Write out, word for word, only the data from its first line to the line containing "COL = scene.collection".

++++ Recorded information ++++

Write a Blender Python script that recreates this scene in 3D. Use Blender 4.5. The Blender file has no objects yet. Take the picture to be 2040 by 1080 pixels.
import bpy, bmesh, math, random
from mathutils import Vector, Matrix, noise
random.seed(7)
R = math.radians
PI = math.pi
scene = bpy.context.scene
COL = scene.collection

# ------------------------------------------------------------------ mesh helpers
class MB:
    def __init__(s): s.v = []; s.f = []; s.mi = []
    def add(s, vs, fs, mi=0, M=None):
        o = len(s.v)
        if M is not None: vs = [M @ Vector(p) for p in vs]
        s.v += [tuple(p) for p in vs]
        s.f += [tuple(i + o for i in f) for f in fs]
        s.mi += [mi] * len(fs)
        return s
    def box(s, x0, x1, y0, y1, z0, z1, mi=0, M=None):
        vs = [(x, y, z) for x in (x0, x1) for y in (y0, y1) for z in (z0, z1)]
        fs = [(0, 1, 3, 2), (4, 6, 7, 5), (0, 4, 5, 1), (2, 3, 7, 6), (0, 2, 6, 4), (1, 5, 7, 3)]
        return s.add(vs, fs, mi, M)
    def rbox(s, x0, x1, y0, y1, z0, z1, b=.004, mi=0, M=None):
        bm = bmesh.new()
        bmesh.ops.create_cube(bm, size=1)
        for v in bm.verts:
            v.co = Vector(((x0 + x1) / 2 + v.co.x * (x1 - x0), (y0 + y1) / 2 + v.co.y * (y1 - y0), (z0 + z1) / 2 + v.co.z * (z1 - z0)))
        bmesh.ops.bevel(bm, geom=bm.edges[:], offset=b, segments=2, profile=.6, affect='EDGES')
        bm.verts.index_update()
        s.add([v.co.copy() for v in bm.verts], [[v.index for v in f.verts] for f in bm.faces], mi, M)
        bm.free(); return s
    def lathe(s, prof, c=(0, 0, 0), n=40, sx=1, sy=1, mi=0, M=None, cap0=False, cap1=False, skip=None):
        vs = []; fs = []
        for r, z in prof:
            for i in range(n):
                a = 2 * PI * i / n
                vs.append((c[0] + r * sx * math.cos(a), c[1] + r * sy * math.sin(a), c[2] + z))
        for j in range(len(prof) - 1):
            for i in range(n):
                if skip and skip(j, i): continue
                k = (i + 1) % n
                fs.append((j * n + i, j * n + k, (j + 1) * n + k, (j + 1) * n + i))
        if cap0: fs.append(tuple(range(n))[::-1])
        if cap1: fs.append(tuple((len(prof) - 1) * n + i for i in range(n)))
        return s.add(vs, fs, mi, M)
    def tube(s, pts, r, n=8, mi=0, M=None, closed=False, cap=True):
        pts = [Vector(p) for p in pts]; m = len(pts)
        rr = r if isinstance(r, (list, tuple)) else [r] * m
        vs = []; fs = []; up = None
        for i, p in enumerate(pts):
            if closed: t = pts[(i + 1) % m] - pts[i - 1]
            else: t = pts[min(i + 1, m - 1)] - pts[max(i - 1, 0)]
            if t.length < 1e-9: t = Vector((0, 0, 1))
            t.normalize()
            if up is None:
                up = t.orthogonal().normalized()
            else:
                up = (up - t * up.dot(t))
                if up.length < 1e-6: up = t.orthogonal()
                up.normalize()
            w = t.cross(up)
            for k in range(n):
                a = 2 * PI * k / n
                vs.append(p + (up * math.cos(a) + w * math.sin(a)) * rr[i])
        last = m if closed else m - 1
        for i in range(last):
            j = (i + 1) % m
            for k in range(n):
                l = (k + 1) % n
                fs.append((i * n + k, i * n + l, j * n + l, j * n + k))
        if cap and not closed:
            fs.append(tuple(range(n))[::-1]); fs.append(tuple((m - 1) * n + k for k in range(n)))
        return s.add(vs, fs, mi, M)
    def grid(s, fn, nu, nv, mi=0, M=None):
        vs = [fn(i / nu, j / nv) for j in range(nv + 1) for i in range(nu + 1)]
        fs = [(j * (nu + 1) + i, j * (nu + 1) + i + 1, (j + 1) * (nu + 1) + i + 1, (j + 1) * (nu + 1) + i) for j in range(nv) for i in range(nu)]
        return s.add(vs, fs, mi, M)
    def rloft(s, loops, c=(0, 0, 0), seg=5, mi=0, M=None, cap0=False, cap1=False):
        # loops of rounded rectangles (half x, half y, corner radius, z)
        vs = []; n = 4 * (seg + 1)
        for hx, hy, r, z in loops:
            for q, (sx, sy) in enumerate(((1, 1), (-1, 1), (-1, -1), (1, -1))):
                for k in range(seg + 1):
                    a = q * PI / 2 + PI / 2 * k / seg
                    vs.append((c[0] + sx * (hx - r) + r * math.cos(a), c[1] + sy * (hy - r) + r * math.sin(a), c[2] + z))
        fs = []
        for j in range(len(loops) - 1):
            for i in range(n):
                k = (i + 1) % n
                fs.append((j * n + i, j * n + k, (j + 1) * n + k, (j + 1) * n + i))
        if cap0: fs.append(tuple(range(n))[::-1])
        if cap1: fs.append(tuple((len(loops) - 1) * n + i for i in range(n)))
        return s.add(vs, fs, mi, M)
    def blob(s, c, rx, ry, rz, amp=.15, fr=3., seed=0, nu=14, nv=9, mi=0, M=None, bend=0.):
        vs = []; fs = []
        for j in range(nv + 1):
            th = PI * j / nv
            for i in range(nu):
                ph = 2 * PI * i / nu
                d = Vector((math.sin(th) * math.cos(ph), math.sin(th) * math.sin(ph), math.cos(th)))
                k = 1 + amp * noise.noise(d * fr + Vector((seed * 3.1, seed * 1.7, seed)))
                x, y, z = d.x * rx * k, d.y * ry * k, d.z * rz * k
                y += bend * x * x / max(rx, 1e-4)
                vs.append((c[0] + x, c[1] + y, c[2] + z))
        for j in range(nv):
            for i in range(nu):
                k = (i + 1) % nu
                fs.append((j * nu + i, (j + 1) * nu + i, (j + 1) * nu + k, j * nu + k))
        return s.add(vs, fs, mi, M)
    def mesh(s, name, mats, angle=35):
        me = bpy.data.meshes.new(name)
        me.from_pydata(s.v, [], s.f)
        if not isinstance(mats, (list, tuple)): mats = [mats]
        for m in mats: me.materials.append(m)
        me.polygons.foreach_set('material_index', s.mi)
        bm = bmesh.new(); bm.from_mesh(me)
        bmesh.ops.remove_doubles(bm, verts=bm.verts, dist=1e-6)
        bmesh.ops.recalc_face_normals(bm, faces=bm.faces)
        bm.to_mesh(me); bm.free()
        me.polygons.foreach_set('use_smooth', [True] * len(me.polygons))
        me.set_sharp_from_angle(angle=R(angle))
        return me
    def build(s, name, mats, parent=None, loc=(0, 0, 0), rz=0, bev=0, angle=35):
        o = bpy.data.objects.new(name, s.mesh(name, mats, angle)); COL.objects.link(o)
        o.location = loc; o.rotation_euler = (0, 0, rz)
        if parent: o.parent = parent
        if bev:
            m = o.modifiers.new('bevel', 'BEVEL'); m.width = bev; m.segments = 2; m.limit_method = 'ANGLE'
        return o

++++

• [Completed exercise]:
Write a Blender Python script that recreates this scene in 3D. Use Blender 4.5. The Blender file has no objects yet. Take the picture to be 2040 by 1080 pixels.
import bpy, bmesh, math, random
from mathutils import Vector, Matrix, noise
random.seed(7)
R = math.radians
PI = math.pi
scene = bpy.context.scene
COL = scene.collection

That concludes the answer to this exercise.